Swedenborg was visiting, he reported, one of the lower societies in the spirit world where excessively learned men were arguing about religion. He asked: "What kind of religion is necessary for the salvation of mankind?" They answered: "We will divide this question into several; and until these are decided we can give no reply. The investigation will proceed as follows: (1) Is religion anything? (2) Is there such a thing as salvation or not? (3) Is one religion more efficacious than another? (4) Is there a heaven and a hell? (5) Is there an eternal life after death? besides other questions."

They admitted that it would take at least a hundred years to decide the first point, and, Swedenborg said, "Meanwhile you are without religion." He reproached them for doing nothing but argue "whether a thing is so or not so." That, he said, "is to reason about the fit of a cap or shoe without ever trying it on . . . have a care for yourselves, lest your minds, while standing outside the door of judgment, grow hard within and become like pillars of salt."

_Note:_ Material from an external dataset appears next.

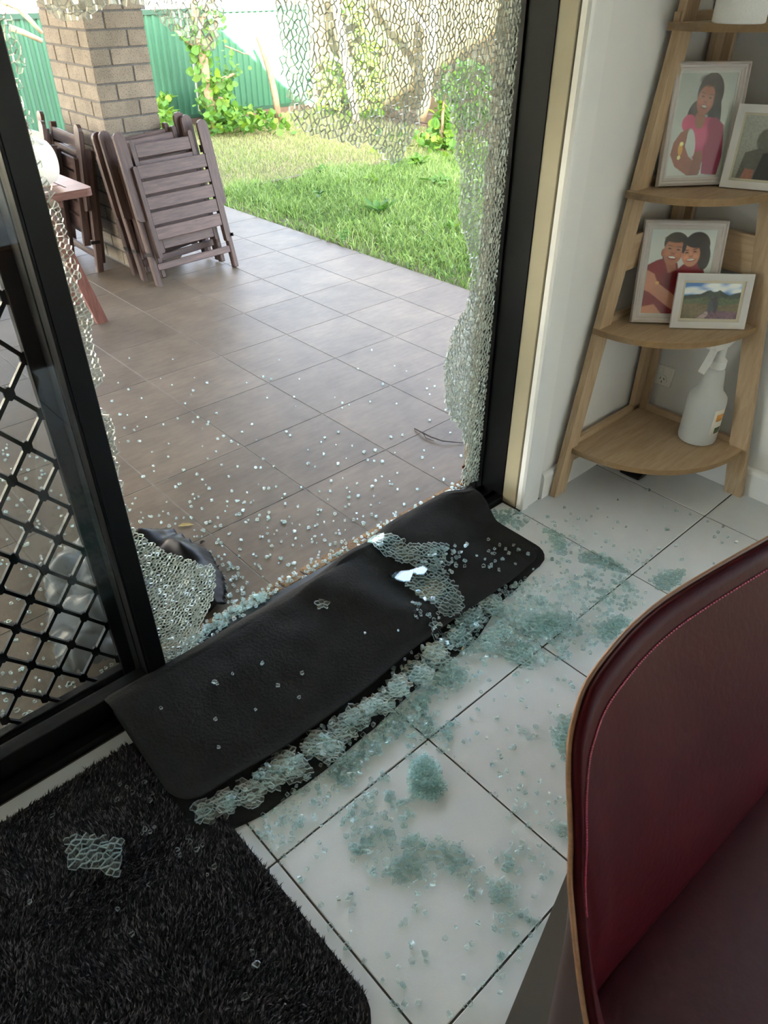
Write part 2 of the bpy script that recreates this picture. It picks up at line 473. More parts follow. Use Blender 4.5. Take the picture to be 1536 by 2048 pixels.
q = MB(); q.box(X_L - 0.2, X_R + 0.1, Y_B - 0.2, 1.275, -0.12, -0.0025)
floor = struct('floor', q, 'grout_dark', 'pale square tiled floor of the room with dark grout lines', 'floor')
T = 0.4501; GX, GY = 0.3816, 0.7482
full = box_mesh('tile', T - 0.0045, T - 0.0045, 0.0115, 'floor_tile', 0.0014)
for i in range(-7, 5):
    for j in range(-9, 2):
        x0, x1 = max(GX + i * T, X_L), min(GX + (i + 1) * T, X_R)
        y0, y1 = max(GY + j * T, Y_B), min(GY + (j + 1) * T, Y_W if j < 1 else 1.272)
        if x1 - x0 < 0.02 or y1 - y0 < 0.012: continue
        if j == 1 and (x1 > 1.9): continue
        whole = x1 - x0 > T - 0.001 and y1 - y0 > T - 0.001
        me = full if whole else box_mesh('tile', x1 - x0 - 0.0045, y1 - y0 - 0.0045, 0.0115, 'floor_tile', 0.0014)
        link('tile', me, floor, Vector(((x0 + x1) / 2, (y0 + y1) / 2, -0.0115)) - Vector(floor.location))

PZ = -0.025                            # patio level
PT, PX, PY = 0.4008, 1.6906, 3.8405
PEDGE = PX + 4 * PT
q = MB(); q.box(-3.2, PEDGE, 1.40, PY + 7 * PT, -0.16, PZ - 0.0015)
patio = struct('patio_floor', q, 'grout_light', 'covered outdoor patio paved with square brown grey tiles', 'patio')
pfull = box_mesh('tile', PT - 0.004, PT - 0.004, 0.0105, 'patio_tile', 0.0012)
for i in range(-8, 4):
    for j in range(-6, 7):
        y0, y1 = max(PY + j * PT, 1.476), PY + (j + 1) * PT
        if y1 - y0 < 0.03: continue
        me = pfull if y1 - y0 > PT - 0.001 else box_mesh('tile', PT - 0.004, y1 - y0 - 0.004, 0.0105, 'patio_tile', 0.0012)
        link('tile', me, patio, Vector((PX + (i + 0.5) * PT, (y0 + y1) / 2, PZ - 0.0105)) - Vector(patio.location))

# lawn ground, gently uneven
q = MB(); nx, ny = 60, 60
gx = [-30 + 0] + [PEDGE + 0.002 + k * 0.09 for k in range(60)] + [9, 12, 20, 40]
gy = [-12, -6, 0] + [1.5 + k * 0.13 for k in range(66)] + [10.6, 13, 20, 50]
vs = []
for y in gy:
    for x in gx:
        n_ = noise.noise(Vector((x * 0.9, y * 0.9, 3.1))) * 0.025 + noise.noise(Vector((x * 4, y * 4, 1))) * 0.008 if x > PEDGE + 0.1 else 0
        vs.append((x, y, -0.048 + n_ if x > PEDGE else -0.17))
fs = []
W = len(gx)
for a in range(len(gy) - 1):
    for b in range(W - 1): fs.append((a * W + b, a * W + b + 1, (a + 1) * W + b + 1, (a + 1) * W + b))
q.add(vs, fs)
lawn = struct('lawn_ground', q, 'soil', 'bare earth ground of the back garden under the grass', 'ground', True)
def ground_z(x, y):
    return -0.048 + noise.noise(Vector((x * 0.9, y * 0.9, 3.1))) * 0.025 + noise.noise(Vector((x * 4, y * 4, 1))) * 0.008

# walls of the room
XD0, XD1 = -1.55, 1.745                # door opening
q = MB()
q.box(XD1 + 0.008, X_R + 0.24, Y_W, 1.30, -0.1, Z_C); q.box(X_L - 0.2, XD0, Y_W, 1.30, -0.1, Z_C); q.box(XD0, XD1 + 0.008, Y_W, 1.30, 2.12, Z_C)
wf = struct('wall_front', q, 'wall_paint', 'off-white painted wall beside the sliding door', 'wall')
q = MB()
WY0, WY1, WZ0, WZ1 = -3.1, -0.45, 0.10, 2.2   # unseen window added in the right wall to brighten the room
q.box(X_R, X_R + 0.12, WY1, Y_W, -0.1, Z_C); q.box(X_R, X_R + 0.12, Y_B, WY0, -0.1, Z_C)
q.box(X_R, X_R + 0.12, WY0, WY1, -0.1, WZ0); q.box(X_R, X_R + 0.12, WY0, WY1, WZ1, Z_C)
struct('wall_right', q, 'wall_paint', 'off-white painted wall behind the corner shelf', 'wall')
q = MB(); q.box(X_L - 0.15, X_L, Y_B, Y_W, -0.1, Z_C)
struct('wall_left', q, 'wall_paint', 'off-white side wall of the room opposite the corner shelf', 'wall')
q = MB(); q.box(X_L - 0.15, X_R + 0.12, Y_B - 0.15, Y_B, -0.1, Z_C)
struct('wall_back', q, 'wall_paint', 'off-white rear wall of the room behind the viewer', 'wall')
q = MB(); q.box(X_L - 0.15, X_R + 0.12, Y_B - 0.15, 1.30, Z_C, Z_C + 0.12)
struct('ceiling', q, 'ceiling_paint', 'plain white ceiling of the room', 'ceiling')
wn = empty('fill_window_1', (X_R + 0.06, (WY0 + WY1) / 2, WZ0), 'wide unseen window added in the side wall to brighten the room', 'window', kind='structure')
q = MB()
for a, b, c, d in ((WY0, WY1, WZ0, WZ0 + 0.05), (WY0, WY1, WZ1 - 0.05, WZ1), (WY0, WY0 + 0.05, WZ0 + 0.05, WZ1 - 0.05), (WY1 - 0.05, WY1, WZ0 + 0.05, WZ1 - 0.05), (-1.80, -1.75, WZ0 + 0.05, WZ1 - 0.05)):
    q.box(X_R + 0.03, X_R + 0.09, a, b, c, d)
q.build('window_frame', 'black_aluminium', wn)
for a, b in ((WY0 + 0.05, -1.80), (-1.75, WY1 - 0.05)):
    q = MB(); q.box(X_R + 0.057, X_R + 0.063, a, b, WZ0 + 0.05, WZ1 - 0.05); q.build('pane', 'door_glass', wn)

# outer brick skin, its reveal beside the door built brick by brick
q = MB(); q.box(1.775, X_R + 0.24, 1.36, 1.492, -0.17, 2.4); q.box(X_R + 0.12, X_R + 0.24, Y_B - 0.1, WY0, -0.17, 2.4); q.box(X_R + 0.12, X_R + 0.24, WY1, 1.36, -0.17, 2.4)
q.box(X_R + 0.12, X_R + 0.24, WY0, WY1, -0.17, WZ0); q.box(X_R + 0.12, X_R + 0.24, WY0, WY1, WZ1, 2.4)
q.box(X_L - 0.4, XD0 - 0.03, 1.36, 1.492, -0.17, 2.4); q.box(XD0 - 0.03, 1.775, 1.36, 1.492, 2.14, 2.4)
wo_ = struct('wall_outer', q, 'mortar', 'outer brick skin of the house beside the door opening', 'wall')
bj = box_mesh('brick', 0.23, 0.108, 0.076, 'brick', 0.003); bj2 = box_mesh('brick', 0.11, 0.108, 0.076, 'brick', 0.003)
for k in range(27):
    z = -0.022 + k * 0.086; odd = k % 2; x = 1.768
    for c in range(4):
        wdt = 0.11 if (c == 0 and odd) else 0.23
        if x + wdt > X_R + 0.25: break
        link('brick', bj2 if wdt < 0.2 else bj, wo_, Vector((x + wdt / 2, 1.444, z)) - Vector(wo_.location)); x += wdt + 0.01

# skirting and architrave
def skirt(pts):                        # profile (depth from wall, height)
    return pts
SK = [(0, 0), (0.016, 0), (0.016, 0.085), (0.012, 0.098), (0.006, 0.104), (0, 0.106)]
q = MB(); q.prism([(Y_W - a, b) for a, b in SK], 'x', 1.845, X_R)
struct('baseboard_front', q, 'gloss_white', 'white skirting board along the wall beside the sliding door', 'skirting')
q = MB(); q.prism([(X_R - a, b) for a, b in SK], 'y', Y_B, Y_W - 0.016)
struct('baseboard_right', q, 'gloss_white', 'white skirting board along the wall behind the corner shelf', 'skirting')
q = MB()
q.prism([(1.7385, Y_W + 0.012), (1.7385, Y_W - 0.004), (1.742, Y_W - 0.013), (1.752, Y_W - 0.016), (1.768, Y_W - 0.016), (1.775, Y_W - 0.011), (1.835, Y_W - 0.009), (1.842, Y_W), (1.842, Y_W + 0.012)], 'z', 0, 2.18)
q.box(XD0 - 0.1, 1.842, Y_W - 0.012, Y_W + 0.004, 2.12, 2.2)
struct('trim_1', q, 'gloss_white', 'white moulded architrave standing beside the sliding door', 'trim')
q = MB(); q.bbox(1.7365, 1.760, 1.222, 1.288, 0, 2.13, 0.002); q.box(XD0 - 0.02, 1.76, 1.222, 1.288, 2.10, 2.13)
struct('trim_2', q, 'cream_timber', 'cream timber jamb lining between black door frame and white architrave', 'trim')

# the door frame (black aluminium), with its sill track
fr = empty('door_1', (0.5, 1.34, 0), 'black aluminium sliding door with one pane shattered, crazed remnants hanging in it', 'sliding door', kind='structure')
q = MB()
q.bbox(1.7335, 1.7460, 1.278, 1.425, -0.02, 2.13, 0.002); q.box(1.7295, 1.735, 1.399, 1.424, 0.0, 2.1); q.box(1.7275, 1.735, 1.372, 1.384, 0.02, 2.1)
q.build('frame_jamb', 'black_aluminium', fr)
q = MB(); q.bbox(XD0, XD0 + 0.045, 1.278, 1.425, -0.02, 2.13, 0.002); q.build('frame_jamb', 'black_aluminium', fr)
q = MB(); q.bbox(XD0, 1.7455, 1.278, 1.425, 2.09, 2.13, 0.002); q.build('frame_head', 'black_aluminium', fr)
q = MB(); q.prism([(1.276, -0.02), (1.276, 0.022), (1.300, 0.024), (1.302, 0.012), (1.318, 0.012), (1.319, 0.026), (1.323, 0.026), (1.324, 0.010), (1.366, 0.010), (1.367, 0.024), (1.371, 0.024), (1.372, 0.006), (1.424, 0.0), (1.424, -0.02)], 'x', XD0, 1.7455)
q.build('sill_track', 'black_aluminium', fr)
YG = 1.388                             # plane of the shattered pane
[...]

Then they threw stones at him.12


One might say that Swedenborg in his unremittent emphasis on practical, do-something-about-it, religion was Western and Christian. But he was also, probably without knowing it, and via the Platonists, not far from Hinduism in his worship of God in His Avatar, and he was at one with Buddhism in his insistence on the reality of spiritual law, or Karma. With Buddhism too he believed in the power of the understanding to change wrong feeling to right feeling, so that man would keep the commandments because he "desires to do so," like a free man and not like a slave. Nor was he far from the Dhamma, the Good Law, of Buddha, when he declared in The True Christian Religion: "The Christian world does not yet know that there is an order, and it knows still less what this order is which God introduced into the world at the same time that He created it, and that God cannot act contrary to it, for if he did that, he would be in conflict with himself, for God is that very Order."